Edward Dwight was among the first pilots that the United States was training to send to space in 1961, but he was passed over. On Sunday, he finally made it on a Blue Origin flight.
More than 60 years after Edward Dwight was chosen to be the first Black astronaut, only to see his place in the history of space exploration taken and deferred by the specter of racism and politics, he went to space on Sunday morning.
After landing, at the end of a flight that lasted 9 minutes and 53 seconds, Mr. Dwight stood on the steps outside the door of the crew capsule, raised his arms in the air and said, “Long time coming.”
Minutes later, standing outside the capsule, he said that the flight had been “life-changing.” He admitted that he had been saying, earlier in the day, that he didn’t need the flight in his life. “But I lied,” he said.

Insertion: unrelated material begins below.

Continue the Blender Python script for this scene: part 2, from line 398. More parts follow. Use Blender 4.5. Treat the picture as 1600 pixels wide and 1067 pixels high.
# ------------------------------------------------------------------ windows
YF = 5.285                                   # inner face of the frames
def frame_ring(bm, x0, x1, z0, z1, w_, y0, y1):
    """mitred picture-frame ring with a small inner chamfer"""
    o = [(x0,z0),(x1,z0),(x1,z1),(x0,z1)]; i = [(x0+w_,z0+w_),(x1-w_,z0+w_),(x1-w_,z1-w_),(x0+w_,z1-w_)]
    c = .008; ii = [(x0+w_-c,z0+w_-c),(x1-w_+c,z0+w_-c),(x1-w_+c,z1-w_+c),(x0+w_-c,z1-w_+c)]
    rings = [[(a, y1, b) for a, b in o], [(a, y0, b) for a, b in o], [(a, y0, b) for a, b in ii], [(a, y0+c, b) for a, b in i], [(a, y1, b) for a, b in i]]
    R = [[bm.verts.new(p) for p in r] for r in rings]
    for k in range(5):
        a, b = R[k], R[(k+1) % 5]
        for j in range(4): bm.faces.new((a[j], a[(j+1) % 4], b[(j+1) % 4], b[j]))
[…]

Mr. Dwight, 90, was one of six people on board the Blue Origin spaceflight of the New Shepard rocket that launched on Sunday morning from a private launch site near Van Horn, Texas. The flight made him the oldest person to ever go to space; he surpassed the actor William Shatner.
After Mr. Dwight, who is now a sculptor, was selected for the Blue Origin flight, he told The New York Times that finally making it to space was not justice, but something that should have happened at some point.
“My whole life has been about getting things done,” Mr. Dwight said. “This is the culmination.”